= Aim of the exercise =
From the records below, extract only the lines running from the line with "Build this scene" to the line with "return tuple(((v/255)/12.92 if", both lines included, reproducing them exactly.

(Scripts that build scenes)
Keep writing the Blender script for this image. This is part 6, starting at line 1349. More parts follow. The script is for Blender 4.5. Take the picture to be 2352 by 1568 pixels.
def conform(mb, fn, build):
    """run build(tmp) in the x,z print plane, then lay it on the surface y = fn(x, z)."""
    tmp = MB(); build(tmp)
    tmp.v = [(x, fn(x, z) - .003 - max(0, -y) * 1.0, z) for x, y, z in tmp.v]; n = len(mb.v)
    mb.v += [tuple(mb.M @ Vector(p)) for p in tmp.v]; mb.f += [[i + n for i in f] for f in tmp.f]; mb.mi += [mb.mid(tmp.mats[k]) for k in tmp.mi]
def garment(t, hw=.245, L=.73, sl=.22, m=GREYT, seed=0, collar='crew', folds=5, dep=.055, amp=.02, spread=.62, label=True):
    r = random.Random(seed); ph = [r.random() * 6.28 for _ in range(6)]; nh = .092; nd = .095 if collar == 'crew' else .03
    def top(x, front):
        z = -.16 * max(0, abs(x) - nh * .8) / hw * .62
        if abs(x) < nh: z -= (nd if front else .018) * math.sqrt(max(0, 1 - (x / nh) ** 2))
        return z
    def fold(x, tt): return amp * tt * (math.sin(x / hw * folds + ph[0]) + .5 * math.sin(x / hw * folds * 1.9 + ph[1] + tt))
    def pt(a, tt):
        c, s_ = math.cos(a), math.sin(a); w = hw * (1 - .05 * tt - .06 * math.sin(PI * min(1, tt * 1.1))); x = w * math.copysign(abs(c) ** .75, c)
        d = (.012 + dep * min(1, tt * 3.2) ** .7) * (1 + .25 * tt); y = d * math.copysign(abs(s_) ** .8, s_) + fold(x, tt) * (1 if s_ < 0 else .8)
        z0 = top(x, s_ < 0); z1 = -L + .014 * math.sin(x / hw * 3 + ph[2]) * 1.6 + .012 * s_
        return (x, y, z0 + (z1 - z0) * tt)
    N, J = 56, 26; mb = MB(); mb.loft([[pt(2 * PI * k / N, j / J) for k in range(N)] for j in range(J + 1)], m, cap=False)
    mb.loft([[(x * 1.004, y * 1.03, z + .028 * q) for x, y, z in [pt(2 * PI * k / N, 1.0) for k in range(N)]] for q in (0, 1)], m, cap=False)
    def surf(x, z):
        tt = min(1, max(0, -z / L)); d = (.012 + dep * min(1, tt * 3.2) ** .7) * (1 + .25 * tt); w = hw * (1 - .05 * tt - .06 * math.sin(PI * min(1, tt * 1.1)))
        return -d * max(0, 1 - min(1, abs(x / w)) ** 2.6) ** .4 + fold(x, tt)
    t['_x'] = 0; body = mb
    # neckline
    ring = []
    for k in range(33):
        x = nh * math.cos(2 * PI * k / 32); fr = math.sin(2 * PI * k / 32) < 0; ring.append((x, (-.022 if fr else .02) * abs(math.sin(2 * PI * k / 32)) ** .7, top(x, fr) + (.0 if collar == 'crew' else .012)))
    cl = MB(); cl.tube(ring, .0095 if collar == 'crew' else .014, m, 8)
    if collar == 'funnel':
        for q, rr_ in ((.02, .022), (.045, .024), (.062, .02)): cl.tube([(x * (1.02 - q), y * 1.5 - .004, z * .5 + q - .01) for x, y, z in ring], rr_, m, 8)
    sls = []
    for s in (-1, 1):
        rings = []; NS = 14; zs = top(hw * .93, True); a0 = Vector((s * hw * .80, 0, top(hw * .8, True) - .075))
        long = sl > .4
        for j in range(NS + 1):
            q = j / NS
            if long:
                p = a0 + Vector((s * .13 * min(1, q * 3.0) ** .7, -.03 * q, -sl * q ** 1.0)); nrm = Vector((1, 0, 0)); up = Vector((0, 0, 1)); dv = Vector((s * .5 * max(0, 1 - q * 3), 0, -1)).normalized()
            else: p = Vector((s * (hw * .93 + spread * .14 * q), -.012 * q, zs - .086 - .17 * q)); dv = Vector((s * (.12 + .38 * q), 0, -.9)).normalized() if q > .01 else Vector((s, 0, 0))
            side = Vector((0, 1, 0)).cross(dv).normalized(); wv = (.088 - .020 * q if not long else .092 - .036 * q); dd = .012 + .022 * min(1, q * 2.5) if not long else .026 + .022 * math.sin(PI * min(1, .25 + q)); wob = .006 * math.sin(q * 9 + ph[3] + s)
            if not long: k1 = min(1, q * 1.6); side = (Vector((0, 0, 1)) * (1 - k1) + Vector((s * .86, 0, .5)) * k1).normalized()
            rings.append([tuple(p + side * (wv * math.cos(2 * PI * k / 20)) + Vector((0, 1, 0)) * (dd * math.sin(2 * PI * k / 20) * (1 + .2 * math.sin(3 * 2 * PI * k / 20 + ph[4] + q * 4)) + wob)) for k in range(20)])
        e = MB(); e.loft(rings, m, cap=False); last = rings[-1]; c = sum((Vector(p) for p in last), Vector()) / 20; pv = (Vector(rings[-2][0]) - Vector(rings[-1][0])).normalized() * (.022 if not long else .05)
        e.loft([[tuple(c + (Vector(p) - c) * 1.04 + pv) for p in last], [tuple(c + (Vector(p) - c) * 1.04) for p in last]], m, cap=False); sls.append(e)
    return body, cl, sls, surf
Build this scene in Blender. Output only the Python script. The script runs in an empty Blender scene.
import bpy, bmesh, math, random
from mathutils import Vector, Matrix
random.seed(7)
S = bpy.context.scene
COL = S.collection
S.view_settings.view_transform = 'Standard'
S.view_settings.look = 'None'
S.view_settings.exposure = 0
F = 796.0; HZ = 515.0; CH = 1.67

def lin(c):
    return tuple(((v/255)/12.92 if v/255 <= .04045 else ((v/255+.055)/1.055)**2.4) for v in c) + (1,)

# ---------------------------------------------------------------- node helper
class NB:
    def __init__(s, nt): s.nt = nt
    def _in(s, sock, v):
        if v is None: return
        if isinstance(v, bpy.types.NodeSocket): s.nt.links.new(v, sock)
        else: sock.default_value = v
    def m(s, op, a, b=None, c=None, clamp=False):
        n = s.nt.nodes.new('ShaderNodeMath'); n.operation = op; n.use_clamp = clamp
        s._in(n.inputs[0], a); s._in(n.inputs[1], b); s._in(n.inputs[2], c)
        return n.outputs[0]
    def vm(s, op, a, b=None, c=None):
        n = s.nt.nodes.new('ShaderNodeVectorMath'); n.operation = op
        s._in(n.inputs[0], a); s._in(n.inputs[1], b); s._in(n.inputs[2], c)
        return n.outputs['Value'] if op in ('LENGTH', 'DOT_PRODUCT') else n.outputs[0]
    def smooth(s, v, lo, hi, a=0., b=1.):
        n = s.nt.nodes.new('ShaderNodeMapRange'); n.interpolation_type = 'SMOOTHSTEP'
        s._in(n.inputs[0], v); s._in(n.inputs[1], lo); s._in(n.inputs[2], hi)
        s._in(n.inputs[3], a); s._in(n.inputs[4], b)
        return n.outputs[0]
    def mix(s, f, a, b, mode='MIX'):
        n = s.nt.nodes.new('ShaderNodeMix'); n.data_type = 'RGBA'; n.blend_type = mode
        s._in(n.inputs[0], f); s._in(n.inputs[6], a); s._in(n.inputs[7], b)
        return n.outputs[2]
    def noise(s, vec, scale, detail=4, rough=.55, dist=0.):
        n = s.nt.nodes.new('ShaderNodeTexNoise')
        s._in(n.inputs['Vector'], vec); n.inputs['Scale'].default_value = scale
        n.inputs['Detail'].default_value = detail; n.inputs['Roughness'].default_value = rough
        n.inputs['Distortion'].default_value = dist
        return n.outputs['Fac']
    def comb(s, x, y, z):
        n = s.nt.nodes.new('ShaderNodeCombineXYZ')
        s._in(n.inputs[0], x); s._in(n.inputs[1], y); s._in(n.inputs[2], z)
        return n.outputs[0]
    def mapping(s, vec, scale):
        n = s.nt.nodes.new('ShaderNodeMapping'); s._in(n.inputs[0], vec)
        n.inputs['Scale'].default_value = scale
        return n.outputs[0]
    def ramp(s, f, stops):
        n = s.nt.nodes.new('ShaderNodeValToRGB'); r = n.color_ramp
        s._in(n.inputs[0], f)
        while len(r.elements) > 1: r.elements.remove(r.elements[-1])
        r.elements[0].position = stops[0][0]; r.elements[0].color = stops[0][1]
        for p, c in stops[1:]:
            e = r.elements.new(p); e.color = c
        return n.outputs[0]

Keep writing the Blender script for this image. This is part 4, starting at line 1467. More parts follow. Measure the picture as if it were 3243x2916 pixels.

= Answer in full =
Build this scene in Blender. Output only the Python script. The script runs in an empty Blender scene.
import bpy, bmesh, math, random
from mathutils import Vector, Matrix
random.seed(7)
S = bpy.context.scene
COL = S.collection
S.view_settings.view_transform = 'Standard'
S.view_settings.look = 'None'
S.view_settings.exposure = 0
F = 796.0; HZ = 515.0; CH = 1.67

def lin(c):
    return tuple(((v/255)/12.92 if v/255 <= .04045 else ((v/255+.055)/1.055)**2.4) for v in c) + (1,)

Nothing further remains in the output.